There were bigger laughs later in the evening, but it was that line, I think, that loosened them up.

"Crumbling and stained though they are, they are a little part of my country's heritage," continues Neil. "Uncle Sam will never get his hands on them."

That struck me as a pretty good metaphor for one of the play's face-offs - between the gleaming, ruthless interventions of American corporate capitalism and the tarnished amateurism of old-fashioned British publishing. It also, incidentally, offered an explanation of something I had read a few days earlier, a newspaper report on the generally decrepit state of British dentistry. Perhaps it wasn't just consumer indifference that had brought us to this pass, but something more like patriotic pride.

Certainly the British have an ingrained suspicion of dentistry - particularly corrective dentistry - which is as much moral as it is fearful. When Martin Amis secured a large advance a few years ago, the fuss over the money was exacerbated by the revelation that he would be spending some of it on having his teeth fixed.

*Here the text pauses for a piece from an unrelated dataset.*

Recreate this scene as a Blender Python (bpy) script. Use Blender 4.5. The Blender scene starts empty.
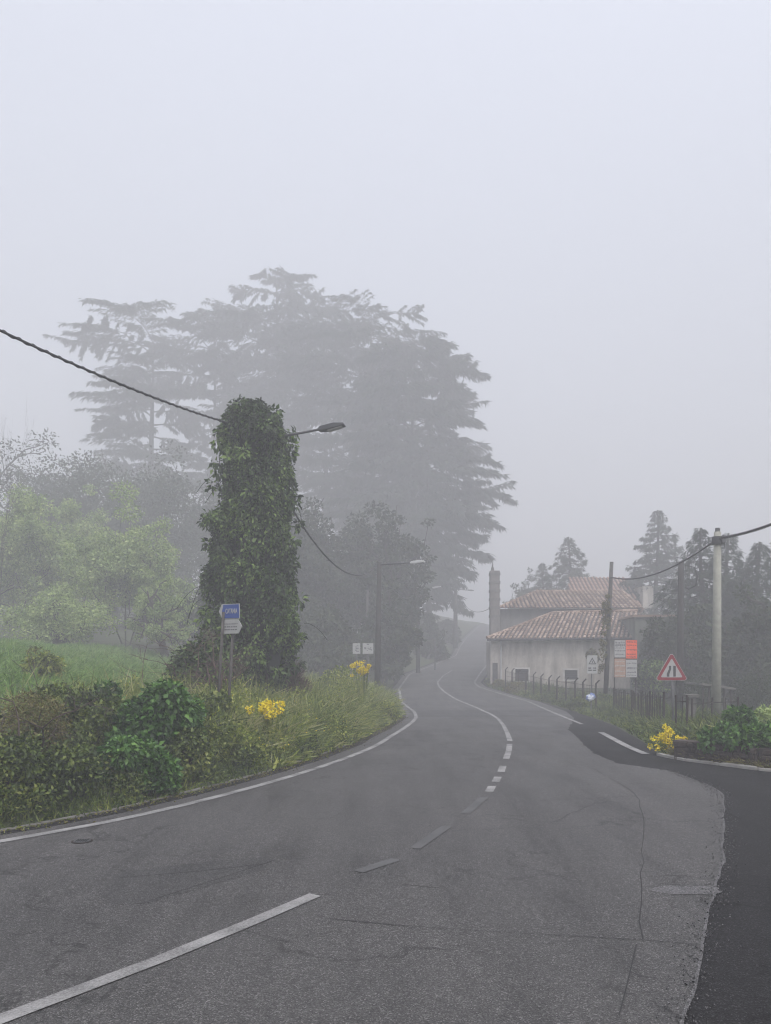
import bpy, math, random
import numpy as np
from mathutils import Vector, Matrix

sc = bpy.context.scene
col = sc.collection
FP, CX, HY, HC = 760.0, 385.5, 655.0, 1.7      # focal length in px, optical centre column, horizon row, eye height

# ------------------------------------------------------------------ terrain profile
ZK = np.array([(-60, 0), (0, 0), (8, 0), (12.3, 0), (15.5, -.03), (23, -.33), (29, -.47), (36, -.43), (43, -.11), (50, .32),
               (58, .94), (67, 1.7), (84, 3.36), (108, 5.9), (122, 6.6), (150, 6.9), (400, 6.9)], float)
_yy = np.linspace(-60, 400, 4601)
_zz = np.interp(_yy, ZK[:, 0], ZK[:, 1])
_k = np.hanning(41); _k /= _k.sum()
_zz = np.convolve(np.pad(_zz, 20, mode='edge'), _k, mode='valid')
def zr(y): return np.interp(y, _yy, _zz)
def depth_on_road(py):
    ys = np.linspace(3, 122, 6000)
    rows = HY + (HC - zr(ys)) * FP / ys
    return float(ys[np.argmax(rows <= py)])
def at(px, py, D): return Vector(((px - CX) / FP * D, D, HC - (py - HY) / FP * D))
def road_pt(px, py):
    D = depth_on_road(py); return ((px - CX) / FP * D, D)

def knots(pts): a = np.array(sorted(pts)); return a[:, 0], a[:, 1]
LW = [(d, x) for x, d in [road_pt(*p) for p in [(0, 843), (75, 830), (150, 815), (230, 795), (300, 775), (345, 760), (380, 745), (404, 729)]]]
LW += [(25, 1.02), (29, 1.1), (34, .72), (42, .75), (51, 1.6), (61, 4.6), (66, 6.1), (76, 7.5), (86, 9.1), (108, 13.4), (125, 18), (-8, -16), (0, -9.4), (3.5, -6.3)]
LWk = knots(LW)
def Lx(y): return np.interp(y, *LWk)                      # left white line
RL = [(108, 22), (84, 14), (58.7, 7.9), (52, 6.5), (45.5, 5.3), (43, 5.25), (40, 5.7), (35.4, 6.55), (29, 6.3), (23, 5.75), (20.6, 5.45)]
RLk = knots(RL)
RB = [(125, 27), (108, 22.5), (84, 14.6), (58.7, 8.4), (45.5, 5.8), (43, 5.75), (40, 6.2), (35, 7.1), (29, 7.2), (23, 6.6), (20.5, 6.2), (17, 5.45), (14.4, 4.95),
      (12.7, 4.62), (12.2, 4.78), (11.2, 5.45), (10.9, 5.8), (9.6, 34), (-8, 34)]
RBk = knots(RB)
def Rx(y): return np.interp(y, *RBk)                      # right edge of the asphalt
def hl(d):                                                # bank left of the road
    d = np.maximum(d, 0)
    return .30 * np.clip((d - .35) / 1.2, 0, 1) + .10 * np.clip(d - 1.5, 0, 2.5) + .2 * np.clip(d - 4, 0, 9) + .03 * np.clip(d - 13, 0, 60)
def hr(d, y):
    d = np.maximum(d, 0)
    return .22 * np.clip((d - .55) / .25, 0, 1) * np.clip((15 - y) / 2, 0, 1) + .02 * np.clip(d - 1, 0, 30)
def gz(x, y):
    x = np.asarray(x, float); y = np.asarray(y, float)
    n = .03 * np.sin(x * 1.7 + y * .9) + .03 * np.sin(y * 2.1 - x * 1.1)
    dl, dr = Lx(y) - .45 - x, x - Rx(y)
    return zr(y) + hl(dl) + hr(dr, y) + np.where(dl > 1, n, 0)

# ------------------------------------------------------------------ helpers
def tag(o, label=None, cat=None, group=None, kind=None):
    for k, v in (('label', label), ('category', cat), ('group', group), ('kind', kind)):
        if v: o[k] = v
    return o
def thing(name, label, cat, loc=(0, 0, 0), group=None):
    o = bpy.data.objects.new(name, None); col.objects.link(o); o.location = loc; o.empty_display_size = .2
    return tag(o, label, cat, group)
def wloc(o):
    v = Vector((0, 0, 0))
    while o: v += o.location; o = o.parent
    return v
def link(name, me, mat, parent=None, smooth=False):
    me.name = name
    o = bpy.data.objects.new(name, me); col.objects.link(o)
    if mat: me.materials.append(mat)
    if parent:
        o.parent = parent
        me.transform(Matrix.Translation(-wloc(parent)))
    if smooth: me.polygons.foreach_set('use_smooth', [True] * len(me.polygons))
    return o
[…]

It was as if the desire for oral health exposed an essential frivolity in his character - a capitulation to American notions of what mattered. Give or take a few extractions, an Englishman lives and dies with the teeth he was born with.

I confess that I'm susceptible to this irrational prejudice myself. Why else would I have felt a surge of affection recently on seeing an enormous close-up of an American star and noticing that two of his front teeth (lower incisors) were slightly misaligned?

He suddenly seemed like one of us - and the feeling was oddly national. That tiny uncorrected snaggle announced a commitment to British dental authenticity that seemed as much an act of cultural sympathy as buying a house in the Boltons and putting his daughter down for Cheltenham Ladies College.

I think the prejudice flows from the fact that our teeth are felt to be a peculiarly candid part of our body - a kind of Picture of Dorian Gray that we keep concealed beneath the drapery of the lips. However much slap we put on outside, the teeth will tell the truth when they're eventually revealed - an appalling truth in many cases, with sins of commission and omission layered on the enamel.

And where Americans have no problem with making their teeth match their self-image - in using money to put right the deficiencies of nature - we somehow prefer to leave the basic architecture undisturbed, treasuring the eccentricities of our bite pattern. We won't betray our roots - no matter how curious or painful they may be.